# TASK:
Drop every picture. Then return, exactly, the lines from the beginning of the listing below through the one containing "SC.camera = cam".

# DATA EXCERPT:
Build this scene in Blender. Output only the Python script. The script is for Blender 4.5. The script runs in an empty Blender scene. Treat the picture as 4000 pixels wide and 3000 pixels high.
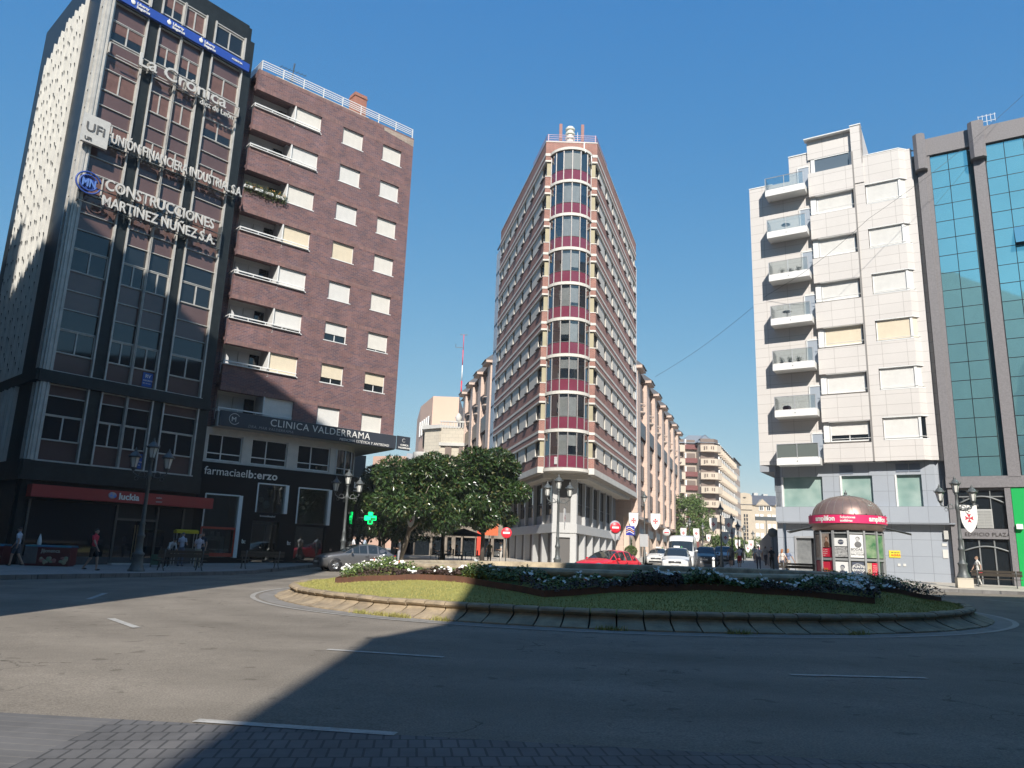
import bpy, bmesh, math, random
from math import sin, cos, tan, pi, radians as R, sqrt, atan2, hypot
from mathutils import Vector, Matrix
import numpy as np
rnd = random.Random(7)
SC = bpy.context.scene
COL = SC.collection

# ---------------------------------------------------------------- camera, sky, sun, exposure
PITCH, ROLL, F35 = 0.22149, 0.03485, 2938.1 / 4000 * 36
cd = bpy.data.cameras.new('camera'); cam = bpy.data.objects.new('camera', cd); COL.objects.link(cam)
fw = Vector((0, cos(PITCH), sin(PITCH))); up0 = Vector((0, -sin(PITCH), cos(PITCH))); x0 = Vector((1, 0, 0))
cx = x0 * cos(ROLL) + up0 * sin(ROLL); cy = up0 * cos(ROLL) - x0 * sin(ROLL)
mm = Matrix((cx, cy, -fw)).transposed().to_4x4(); mm.translation = Vector((0, 0, 1.3))
cam.matrix_world = mm
cd.sensor_width = 36; cd.sensor_fit = 'HORIZONTAL'; cd.lens = F35; cd.clip_start = 0.1; cd.clip_end = 3000
SC.camera = cam

SUN_AZ, SUN_EL = 178.0, 38.0
w = bpy.data.worlds.new("World"); SC.world = w; w.use_nodes = True
nt = w.node_tree; bg = nt.nodes['Background']; sky = nt.nodes.new('ShaderNodeTexSky')
sky.sky_type = 'NISHITA'; sky.sun_disc = False; sky.sun_elevation = R(SUN_EL); sky.sun_rotation = R(SUN_AZ)
sky.air_density = 1.0; sky.dust_density = 0.25; sky.ozone_density = 1.6; sky.altitude = 300
sp_ = nt.nodes.new('ShaderNodeSeparateColor'); cb_ = nt.nodes.new('ShaderNodeCombineColor'); nt.links.new(sky.outputs[0], sp_.inputs[0])
for i_, (g_, a_) in enumerate(((1.15, .32), (.62, .86), (.22, 2.02))):     # the camera's rendering of the blue
    pw = nt.nodes.new('ShaderNodeMath'); pw.operation = 'POWER'; pw.inputs[1].default_value = g_; ml = nt.nodes.new('ShaderNodeMath'); ml.operation = 'MULTIPLY'; ml.inputs[1].default_value = a_
    nt.links.new(sp_.outputs[i_], pw.inputs[0]); nt.links.new(pw.outputs[0], ml.inputs[0]); nt.links.new(ml.outputs[0], cb_.inputs[i_])
nt.links.new(cb_.outputs[0], bg.inputs[0]); bg.inputs[1].default_value = 0.135
sv = Vector((sin(R(SUN_AZ)) * cos(R(SUN_EL)), cos(R(SUN_AZ)) * cos(R(SUN_EL)), sin(R(SUN_EL))))
ld = bpy.data.lights.new('sun', 'SUN'); ld.energy = 4.3; ld.angle = R(0.53); ld.color = (1.0, 0.94, 0.86)
lo = bpy.data.objects.new('sun', ld); COL.objects.link(lo); lo.rotation_euler = sv.to_track_quat('Z', 'Y').to_euler()
SC.view_settings.view_transform = 'Standard'; SC.view_settings.look = 'None'
SC.view_settings.exposure = 0.75; SC.view_settings.gamma = 1.0
SC.cycles.max_bounces = 6; SC.cycles.transparent_max_bounces = 12; SC.cycles.caustics_reflective = False; SC.cycles.caustics_refractive = False

# ---------------------------------------------------------------- materials
MATS = {}
def mat(name, col, rough=0.8, metal=0.0, var=0.0, vscale=1.0, bump=0.0, bscale=20.0, spec=0.5, emit=None, trans=False, col2=None, detail=6.0, stretch=None, coat=0.0):
    if name in MATS: return MATS[name]
    m = bpy.data.materials.new(name); m.use_nodes = True; MATS[name] = m
    t = m.node_tree; b = t.nodes['Principled BSDF']
    b.inputs['Base Color'].default_value = (*col, 1); b.inputs['Roughness'].default_value = rough
    b.inputs['Metallic'].default_value = metal; b.inputs['Specular IOR Level'].default_value = spec
    if coat: b.inputs['Coat Weight'].default_value = coat; b.inputs['Coat Roughness'].default_value = .05
    tc = None
    def coords(sc, st=None):
        nonlocal tc
        if tc is None: tc = t.nodes.new('ShaderNodeTexCoord')
        mp = t.nodes.new('ShaderNodeMapping'); t.links.new(tc.outputs['Object'], mp.inputs[0])
        s = st or (1, 1, 1); mp.inputs['Scale'].default_value = (sc * s[0], sc * s[1], sc * s[2]); return mp.outputs[0]
    if var > 0 or col2:
        n = t.nodes.new('ShaderNodeTexNoise'); n.inputs['Scale'].default_value = 1; n.inputs['Detail'].default_value = detail; n.inputs['Roughness'].default_value = .65
        t.links.new(coords(vscale, stretch), n.inputs['Vector'])
        r = t.nodes.new('ShaderNodeValToRGB'); r.color_ramp.elements[0].position = .3; r.color_ramp.elements[1].position = .7
        c2 = col2 or tuple(min(1, c * (1 + var)) for c in col); c1 = col if col2 else tuple(c * (1 - var) for c in col)
        r.color_ramp.elements[0].color = (*c1, 1); r.color_ramp.elements[1].color = (*c2, 1)
        t.links.new(n.outputs[0], r.inputs[0]); t.links.new(r.outputs[0], b.inputs['Base Color'])
    if bump > 0:
        n = t.nodes.new('ShaderNodeTexNoise'); n.inputs['Scale'].default_value = 1; n.inputs['Detail'].default_value = 5
        t.links.new(coords(bscale), n.inputs['Vector'])
        bp = t.nodes.new('ShaderNodeBump'); bp.inputs['Strength'].default_value = bump; bp.inputs['Distance'].default_value = .02
        t.links.new(n.outputs[0], bp.inputs['Height']); t.links.new(bp.outputs[0], b.inputs['Normal'])
    if emit:
        b.inputs['Emission Color'].default_value = (*emit[0], 1); b.inputs['Emission Strength'].default_value = emit[1]
    return m
def bricks(name, c1, c2, mortar, bw, bh, ms=.01, off=.5, rough=.85, bump=.3, var=.35, bias=0.0, noise=0.6, smooth=.1, rot=0, obj=False, loc=(0, 0), metal=0, spec=.5):
    if name in MATS: return MATS[name]
    m = bpy.data.materials.new(name); m.use_nodes = True; MATS[name] = m
    t = m.node_tree; b = t.nodes['Principled BSDF']; b.inputs['Roughness'].default_value = rough; b.inputs['Metallic'].default_value = metal
    b.inputs['Specular IOR Level'].default_value = spec
    tc = t.nodes.new('ShaderNodeTexCoord'); mp = t.nodes.new('ShaderNodeMapping'); mp.inputs['Rotation'].default_value = (0, 0, rot); mp.inputs['Location'].default_value = (*loc, 0)
    t.links.new(tc.outputs['Object' if obj else 'UV'], mp.inputs[0])
    br = t.nodes.new('ShaderNodeTexBrick'); br.offset = off; br.inputs['Scale'].default_value = 1
    br.inputs['Brick Width'].default_value = bw; br.inputs['Row Height'].default_value = bh; br.inputs['Mortar Size'].default_value = ms
    br.inputs['Mortar Smooth'].default_value = smooth; br.inputs['Bias'].default_value = bias
    br.inputs['Color1'].default_value = (*c1, 1); br.inputs['Color2'].default_value = (*c2, 1); br.inputs['Mortar'].default_value = (*mortar, 1)
    t.links.new(mp.outputs[0], br.inputs['Vector'])
    n = t.nodes.new('ShaderNodeTexNoise'); n.inputs['Scale'].default_value = noise; n.inputs['Detail'].default_value = 6; n.inputs['Roughness'].default_value = .7
    t.links.new(tc.outputs['Object'], n.inputs['Vector'])
    mr = t.nodes.new('ShaderNodeMapRange'); mr.inputs[1].default_value = .3; mr.inputs[2].default_value = .7; mr.inputs[3].default_value = 1 - var; mr.inputs[4].default_value = 1 + var
    t.links.new(n.outputs[0], mr.inputs[0])
    mx = t.nodes.new('ShaderNodeVectorMath'); mx.operation = 'SCALE'
    t.links.new(br.outputs['Color'], mx.inputs[0]); t.links.new(mr.outputs[0], mx.inputs['Scale']); t.links.new(mx.outputs[0], b.inputs['Base Color'])
    if bump:
        bp = t.nodes.new('ShaderNodeBump'); bp.inputs['Strength'].default_value = bump; bp.inputs['Distance'].default_value = .01; bp.invert = True
        t.links.new(br.outputs['Fac'], bp.inputs['Height']); t.links.new(bp.outputs[0], b.inputs['Normal'])
    return m
def glass(name, tint=(.75, .8, .8), see=.6, rough=.02, refl=(1, 1, 1)):
    if name in MATS: return MATS[name]
    m = bpy.data.materials.new(name); m.use_nodes = True; MATS[name] = m
    t = m.node_tree; t.nodes.remove(t.nodes['Principled BSDF']); o = t.nodes['Material Output']
    tr = t.nodes.new('ShaderNodeBsdfTransparent'); tr.inputs[0].default_value = (*tint, 1)
    gl = t.nodes.new('ShaderNodeBsdfGlossy'); gl.inputs['Roughness'].default_value = rough; gl.inputs[0].default_value = (*refl, 1)
    fr = t.nodes.new('ShaderNodeFresnel'); fr.inputs[0].default_value = 1.5
    ma = t.nodes.new('ShaderNodeMath'); ma.operation = 'MULTIPLY_ADD'; ma.inputs[1].default_value = 1.0; ma.inputs[2].default_value = 1 - see
    ma.use_clamp = True
    t.links.new(fr.outputs[0], ma.inputs[0]); mx = t.nodes.new('ShaderNodeMixShader')
    t.links.new(ma.outputs[0], mx.inputs[0]); t.links.new(tr.outputs[0], mx.inputs[1]); t.links.new(gl.outputs[0], mx.inputs[2])
    t.links.new(mx.outputs[0], o.inputs[0]); return m

# ---------------------------------------------------------------- mesh helpers
SPLIT = {'spandrel_panels': 'spandrel_panel', 'glazing': 'fixed_pane', 'shop_window': 'shop_window', 'facade_panels': 'facade_panel', 'corner_posts': 'corner_post', 'sills': 'sill', 'roof_posts': 'roof_post', 'office_glazing': 'office_window', 'vent_panel': 'vent_panel', 'globe_lamps': 'globe_lamp', 'door': 'door', 'windows': 'window', 'chimneys': 'chimney', 'brown_panels': 'panel', 'window_blinds': 'blind', 'balcony_fronts': 'balcony', 'shop_windows': 'shop_window', 'ground_floor_piers': 'pier', 'round_balconies': 'balcony', 'gables': 'gable', 'pots': 'flower_pot', 'bay_spandrels': 'spandrel', 'loggia_wall': 'loggia_wall', 'party_wall': 'party_wall', 'paper_remains': 'paper_scrap', 'handle': 'handle', 'mirror_glazing': 'mirror_pane', 'soldier_courses': 'brick_course', 'precast_fins': 'precast_fin', 'roof': 'roof', 'entrance_glazing': 'entrance_window', 'door_handles': 'door_handle', 'reveals': 'reveal', 'band_knobs': 'knob', 'vents': 'vent', 'aerials': 'aerial', 'balcony_door': 'balcony_door', 'apron_panel': 'apron_panel', 'side_soffit': 'soffit', 'panes': 'pane', 'core_wall': 'wall', 'window_frames': 'window_frame', 'awning': 'awning', 'fin_notches': 'fin_notch', 'window_jambs': 'window_jamb', 'facade_backs': 'wall', 'fascia': 'fascia', 'brick_bands': 'brick_band', 'stone_bands': 'stone_band'}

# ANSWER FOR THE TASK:
Build this scene in Blender. Output only the Python script. The script is for Blender 4.5. The script runs in an empty Blender scene. Treat the picture as 4000 pixels wide and 3000 pixels high.
import bpy, bmesh, math, random
from math import sin, cos, tan, pi, radians as R, sqrt, atan2, hypot
from mathutils import Vector, Matrix
import numpy as np
rnd = random.Random(7)
SC = bpy.context.scene
COL = SC.collection

# ---------------------------------------------------------------- camera, sky, sun, exposure
PITCH, ROLL, F35 = 0.22149, 0.03485, 2938.1 / 4000 * 36
cd = bpy.data.cameras.new('camera'); cam = bpy.data.objects.new('camera', cd); COL.objects.link(cam)
fw = Vector((0, cos(PITCH), sin(PITCH))); up0 = Vector((0, -sin(PITCH), cos(PITCH))); x0 = Vector((1, 0, 0))
cx = x0 * cos(ROLL) + up0 * sin(ROLL); cy = up0 * cos(ROLL) - x0 * sin(ROLL)
mm = Matrix((cx, cy, -fw)).transposed().to_4x4(); mm.translation = Vector((0, 0, 1.3))
cam.matrix_world = mm
cd.sensor_width = 36; cd.sensor_fit = 'HORIZONTAL'; cd.lens = F35; cd.clip_start = 0.1; cd.clip_end = 3000
SC.camera = cam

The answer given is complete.